Reproduce exactly the lines below, from the first one through the line containing "return nt, nt.nodes.new, nt.links.new", and omit any pictures.

○ ○ ○ ○ ○ ○ ○

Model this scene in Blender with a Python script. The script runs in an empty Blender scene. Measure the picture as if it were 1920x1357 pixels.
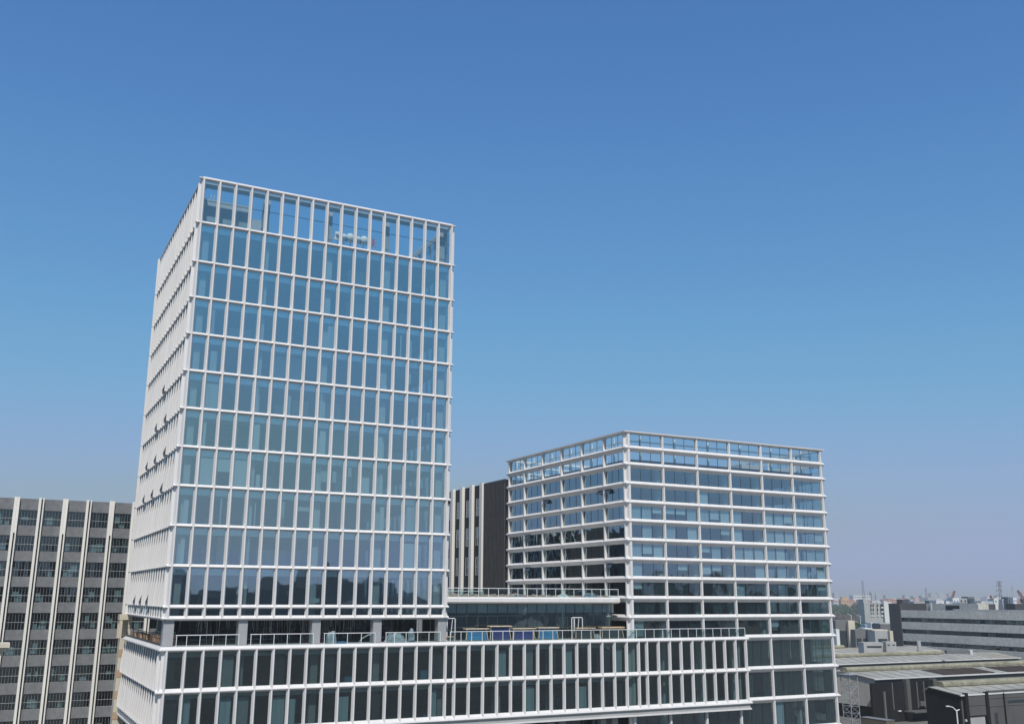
import bpy, math, random
from mathutils import Vector
R = random.Random(11)
sc = bpy.context.scene
col = sc.collection

# ------------------------------------------------------------------ camera geometry (metres; camera 26 m above the yard)
F, PITCH, YAW, ROLL, H = 1829.35, 0.2364, 0.4816, 0.0044, 26.0
fw = Vector((math.sin(YAW) * math.cos(PITCH), math.cos(YAW) * math.cos(PITCH), math.sin(PITCH)))
rt = Vector((math.cos(YAW), -math.sin(YAW), 0)); up = rt.cross(fw)
cr = rt * math.cos(ROLL) + up * math.sin(ROLL); cu = up * math.cos(ROLL) - rt * math.sin(ROLL)
CAM = Vector((0, 0, H))

def at(u, v, d):
    """world point at depth d metres along the viewing axis, seen at photo pixel (u, v)"""
    return CAM + (fw + cr * ((u - 960) / F) - cu * ((v - 678.5) / F)) * d

def area_seen(c, n, a):
    d = Vector(c) - CAM
    z = d.dot(fw)
    if z <= 0: return 0
    px = 960 + F * d.dot(cr) / z; py = 678.5 - F * d.dot(cu) / z
    if not (-20 < px < 1940 and -20 < py < 1377): return 0
    return a * max(0, -d.normalized().dot(Vector(n))) / d.length_squared

# ------------------------------------------------------------------ materials
def nodes(m):
    m.use_nodes = True
    nt = m.node_tree; nt.nodes.clear()
    return nt, nt.nodes.new, nt.links.new

def mat(name, c, rough=.6, var=.12, scale=.35, streak=0, metal=0, fine=0, wave=None, dirt=None, bump=0, brick=None):
    m = bpy.data.materials.new(name); nt, N, L = nodes(m)
    out = N('ShaderNodeOutputMaterial'); b = N('ShaderNodeBsdfPrincipled'); L(b.outputs[0], out.inputs[0])
    b.inputs['Roughness'].default_value = rough; b.inputs['Specular IOR Level'].default_value = .08 if max(c) < .1 and rough > .6 else .4; b.inputs['Metallic'].default_value = metal
    g = N('ShaderNodeNewGeometry'); mp = N('ShaderNodeMapping'); L(g.outputs['Position'], mp.inputs[0])
    if streak: mp.inputs['Scale'].default_value = (1, 1, streak)
    n = N('ShaderNodeTexNoise'); n.inputs['Scale'].default_value = scale; n.inputs['Detail'].default_value = 6
    n.inputs['Roughness'].default_value = .65; L(mp.outputs[0], n.inputs['Vector'])
    cr_ = N('ShaderNodeValToRGB'); e = cr_.color_ramp.elements
    e[0].position = .3; e[1].position = .7
    e[0].color = (*[x * (1 - var) for x in c], 1); e[1].color = (*[min(1, x * (1 + var)) for x in c], 1)
    if dirt: e[0].color = (*dirt, 1)
    L(n.outputs['Fac'], cr_.inputs[0]); last = cr_.outputs[0]
    if fine:
        n2 = N('ShaderNodeTexNoise'); n2.inputs['Scale'].default_value = fine; n2.inputs['Detail'].default_value = 3
        L(g.outputs['Position'], n2.inputs['Vector'])
        mx = N('ShaderNodeMix'); mx.data_type = 'RGBA'; mx.blend_type = 'MULTIPLY'; mx.inputs[0].default_value = .5
        L(last, mx.inputs[6]); L(n2.outputs['Fac'], mx.inputs[7])
        hs = N('ShaderNodeHueSaturation'); hs.inputs['Saturation'].default_value = .9; hs.inputs['Value'].default_value = 1.35
        L(mx.outputs[2], hs.inputs['Color']); last = hs.outputs[0]
    if brick:
        br = N('ShaderNodeTexBrick'); L(g.outputs['Position'], br.inputs[0]); br.inputs['Scale'].default_value = brick
        mx = N('ShaderNodeMix'); mx.data_type = 'RGBA'; mx.blend_type = 'MULTIPLY'; mx.inputs[0].default_value = .6
        L(last, mx.inputs[6]); L(br.outputs['Color'], mx.inputs[7]); last = mx.outputs[2]
    L(last, b.inputs['Base Color'])
    if wave or bump:
        bm_ = N('ShaderNodeBump'); bm_.inputs['Distance'].default_value = .06
        if wave:
            w = N('ShaderNodeTexWave'); w.bands_direction = wave[0]; w.inputs['Scale'].default_value = wave[1]
            L(g.outputs['Position'], w.inputs['Vector']); L(w.outputs['Fac'], bm_.inputs['Height']); bm_.inputs['Strength'].default_value = .5
        else:
            L(n.outputs['Fac'], bm_.inputs['Height']); bm_.inputs['Strength'].default_value = bump
        L(bm_.outputs[0], b.inputs['Normal'])
    return m

def glass(name, tint, coat, base, rip=.01, rscale=.22):
    m = bpy.data.materials.new(name); nt, N, L = nodes(m)
    out = N('ShaderNodeOutputMaterial'); mx = N('ShaderNodeMixShader'); L(mx.outputs[0], out.inputs[0])
    t = N('ShaderNodeBsdfTransparent'); t.inputs[0].default_value = (*tint, 1)
    gl = N('ShaderNodeBsdfGlossy'); gl.inputs['Color'].default_value = (*coat, 1); gl.inputs['Roughness'].default_value = .015
    lw = N('ShaderNodeLayerWeight'); lw.inputs[0].default_value = .5
    p = N('ShaderNodeMath'); p.operation = 'POWER'; L(lw.outputs['Facing'], p.inputs[0]); p.inputs[1].default_value = 4.5
    mr = N('ShaderNodeMapRange'); L(p.outputs[0], mr.inputs[0]); mr.inputs[3].default_value = base; mr.inputs[4].default_value = 1
    L(mr.outputs[0], mx.inputs[0]); L(t.outputs[0], mx.inputs[1]); L(gl.outputs[0], mx.inputs[2])
    g = N('ShaderNodeNewGeometry'); n = N('ShaderNodeTexNoise'); n.inputs['Scale'].default_value = rscale; n.inputs['Detail'].default_value = 1.5
    L(g.outputs['Position'], n.inputs['Vector'])
    b = N('ShaderNodeBump'); b.inputs['Strength'].default_value = 1; b.inputs['Distance'].default_value = rip
    L(n.outputs['Fac'], b.inputs['Height']); L(b.outputs[0], gl.inputs['Normal'])
    return m

M = dict(
    white=mat('white aluminium panel', (.75, .725, .70), .38, .07, .9, .10),
    white2=mat('white parapet panel', (.745, .72, .69), .42, .07, .8, .2),
    glass=glass('blue coated glass', (.60, .77, .81), (.73, .93, 1.0), .47, .016),
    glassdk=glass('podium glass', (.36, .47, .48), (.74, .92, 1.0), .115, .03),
    glassrb=glass('ribbon glass', (.62, .77, .80), (.72, .93, .99), .36, .03, .35),
    glasslow=glass('lower ribbon glass', (.46, .58, .60), (.74, .93, 1.0), .17, .03, .35),
    clear=glass('clear balustrade glass', (.62, .76, .78), (.9, 1, 1), .07, .005),
    clearcr=glass('crown glass', (.70, .84, .88), (.8, .95, 1), .20, .01),
    frame=mat('dark window frame', (.035, .045, .05), .4, .1),
    slab=mat('concrete slab', (.42, .43, .42), .8, .12, .6),
    spandrel=mat('pale spandrel panel', (.70, .73, .72), .6, .08, .5),
    shadowbox=mat('aluminium shadow box', (.92, .91, .90), .22, .06, .5, metal=.85),
    core=mat('interior wall', (.30, .31, .31), .8, .25, .25),
    sashg=mat('tilted sash glass', (.06, .085, .11), .12, .1),
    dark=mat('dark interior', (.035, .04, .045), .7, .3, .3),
    colm=mat('grey column render', (.36, .36, .365), .8, .08, .7),
    colin=mat('pale interior column', (.62, .64, .62), .7, .1, .6),
    blind=mat('pale roller blind', (.72, .76, .77), .8, .05, 2),
    drape=mat('grey drape', (.06, .075, .08), .8, .35, 3.0, .02),
    sheer=mat('thin curtain', (.50, .58, .62), .8, .2, 3.0, .02),
    steel=mat('galvanised steel', (.45, .46, .47), .45, .15, 1, metal=.3),
    wsteel=mat('white painted steel', (.74, .74, .73), .4, .05, 1),
    rod=mat('hanger rod', (.35, .36, .36), .5, .2, 1),
    timber=mat('raw timber', (.55, .38, .22), .8, .25, 2, fine=6),
    timber2=mat('pale timber', (.66, .53, .36), .8, .2, 2, fine=6),
    bluef=mat('light blue protective film', (.045, .20, .36), .45, .2, 1.5),
    navyf=mat('navy protective film', (.035, .05, .17), .45, .25, 1.5),
    wrap=mat('clear plastic wrap', (.26, .31, .33), .3, .5, 2.5),
    sheet=mat('light blue sheet', (.08, .24, .38), .5, .35, 2),
    rubble=mat('sandy rubble', (.33, .25, .18), .95, .45, 1.5, fine=4, bump=1),
    sack=mat('brown brick pallet', (.62, .36, .19), .9, .3, 2.5, fine=8, brick=2.2),
    green=mat('green tarpaulin', (.10, .22, .17), .7, .25, 1.5),
    charcoal=mat('charcoal cladding', (.036, .037, .044), .65, .18, .4),
    slat=mat('black slat', (.052, .053, .057), .55, .2, 1),
    cream=mat('cream fin render', (.86, .825, .75), .75, .08, .4, .2),
    cream2=mat('cream stone', (.60, .54, .42), .8, .15, .5, .3),
    ochre=mat('ochre render', (.48, .33, .20), .85, .25, .5, .3),
    greyw=mat('grey render', (.185, .190, .198), .85, .12, .3, .3, fine=1.2),
    greyl=mat('light grey render', (.40, .40, .39), .85, .12, .25, .35),
    greym=mat('mid grey wall', (.17, .17, .172), .85, .12, .2, .3),
    greyd=mat('dark grey wall', (.075, .075, .08), .8, .15, .2, .3),
    corr=mat('corrugated grey cladding', (.58, .55, .48), .6, .2, .3, .15, wave=('Y', 1.6)),
    paint=mat('charcoal painted wall', (.019, .0195, .02), .75, .25, .25, .3),
    paint2=mat('grey painted wall', (.105, .103, .097), .75, .15, .3, .3),
    roof=mat('weathered metal roof', (.37, .35, .285), .55, .2, .15, fine=.8),
    vent=mat('yellowed ridge vent', (.27, .255, .17), .75, .35, .5, fine=1.2),
    solar=mat('brown roof panel', (.062, .048, .038), .9, .2, .8),
    asphalt=mat('asphalt yard', (.16, .148, .128), .9, .25, .06, fine=.5),
    ground=mat('dusty ground', (.16, .15, .125), .95, .35, .004, fine=.02),
    lawn=mat('lawn', (.08, .13, .045), .95, .4, .03, fine=.1),
    brownf=mat('bare scrub', (.13, .10, .085), .95, .4, .02, fine=.08),
    leaf=mat('dark green leaves', (.035, .07, .03), .8, .5, .12),
    leaf2=mat('bright green leaves', (.05, .12, .03), .8, .5, .5),
    bark=mat('bark', (.08, .06, .045), .9),
    red=mat('red crane paint', (.24, .085, .075), .6, .2, .4),
    redw=mat('red lacquer', (.5, .06, .05), .5, .1),
    orange=mat('orange house render', (.60, .38, .20), .85, .15, .05),
    pink=mat('pink house render', (.58, .38, .32), .85, .15, .05),
    redroof=mat('red tile roof', (.36, .13, .085), .85, .25, .1),
    bluew=mat('pale blue cladding', (.30, .40, .46), .7, .1, .2),
    wwall=mat('white render', (.70, .70, .68), .8, .1, .1, .3),
    pconc=mat('pale concrete band', (.60, .565, .49), .85, .1, .2, .35, fine=.9),
    roofp=mat('dark plant housing', (.36, .40, .43), .8, .15, .4),
    tower=mat('far tower render', (.40, .42, .45), .8, .2, .03),
    mirror=mat('far city facade', (.09, .10, .115), .8, .3, .02),
    tank=mat('brown container', (.17, .14, .11), .7, .25, .5, wave=('Y', 2.5)),
)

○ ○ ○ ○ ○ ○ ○

ANSWER TO THIS EXERCISE:
Model this scene in Blender with a Python script. The script runs in an empty Blender scene. Measure the picture as if it were 1920x1357 pixels.
import bpy, math, random
from mathutils import Vector
R = random.Random(11)
sc = bpy.context.scene
col = sc.collection

# ------------------------------------------------------------------ camera geometry (metres; camera 26 m above the yard)
F, PITCH, YAW, ROLL, H = 1829.35, 0.2364, 0.4816, 0.0044, 26.0
fw = Vector((math.sin(YAW) * math.cos(PITCH), math.cos(YAW) * math.cos(PITCH), math.sin(PITCH)))
rt = Vector((math.cos(YAW), -math.sin(YAW), 0)); up = rt.cross(fw)
cr = rt * math.cos(ROLL) + up * math.sin(ROLL); cu = up * math.cos(ROLL) - rt * math.sin(ROLL)
CAM = Vector((0, 0, H))

def at(u, v, d):
    """world point at depth d metres along the viewing axis, seen at photo pixel (u, v)"""
    return CAM + (fw + cr * ((u - 960) / F) - cu * ((v - 678.5) / F)) * d

def area_seen(c, n, a):
    d = Vector(c) - CAM
    z = d.dot(fw)
    if z <= 0: return 0
    px = 960 + F * d.dot(cr) / z; py = 678.5 - F * d.dot(cu) / z
    if not (-20 < px < 1940 and -20 < py < 1377): return 0
    return a * max(0, -d.normalized().dot(Vector(n))) / d.length_squared

# ------------------------------------------------------------------ materials
def nodes(m):
    m.use_nodes = True
    nt = m.node_tree; nt.nodes.clear()
    return nt, nt.nodes.new, nt.links.new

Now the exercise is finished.